Rogers, no relation to the board chair, also worries that absorbing their caseload back into the court system would close the door on some projects. While the land use docket may be changing things, a perception exists among homeowners and developers alike that court is long, arduous and expensive. The appeals board is more approachable.
“We have people who are coming to the housing appeals board or the Board of Tax and Land Appeals who are not going to go to the superior court,” he said. “So you will have a chilling effect where people aren’t utilizing the system to get relief when they would use these smaller boards.”
If state zoning reforms — which are gaining greater traction this year — are implemented, appeals board members and proponents think its role would become more important than ever.
“Each one of these levers that we’re pulling, and barriers that go into the development process that have to be worked on… they need to come together,” Taylor said. “If you still have one that’s a major barrier, you’re not going to be able to reach the housing numbers that we need and the housing options that folks in New Hampshire desperately need.”
The state’s housing finance authority estimates New Hampshire could use 90,000 more housing units by 2040.

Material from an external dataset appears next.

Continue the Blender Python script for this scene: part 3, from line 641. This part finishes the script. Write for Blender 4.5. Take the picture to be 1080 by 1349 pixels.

“This is not going away anytime soon,” Skelton said. “So I think we would be really hurting our ability to adequately address this if we’re taking things like the housing appeals board off the table right in the middle of when we’re, as a state, starting to take some good steps forward.”
Having both the land use docket and the appeals board as options for landowners, he said, is a good thing.
“This is not a time to be taking any tools out of the toolbox.”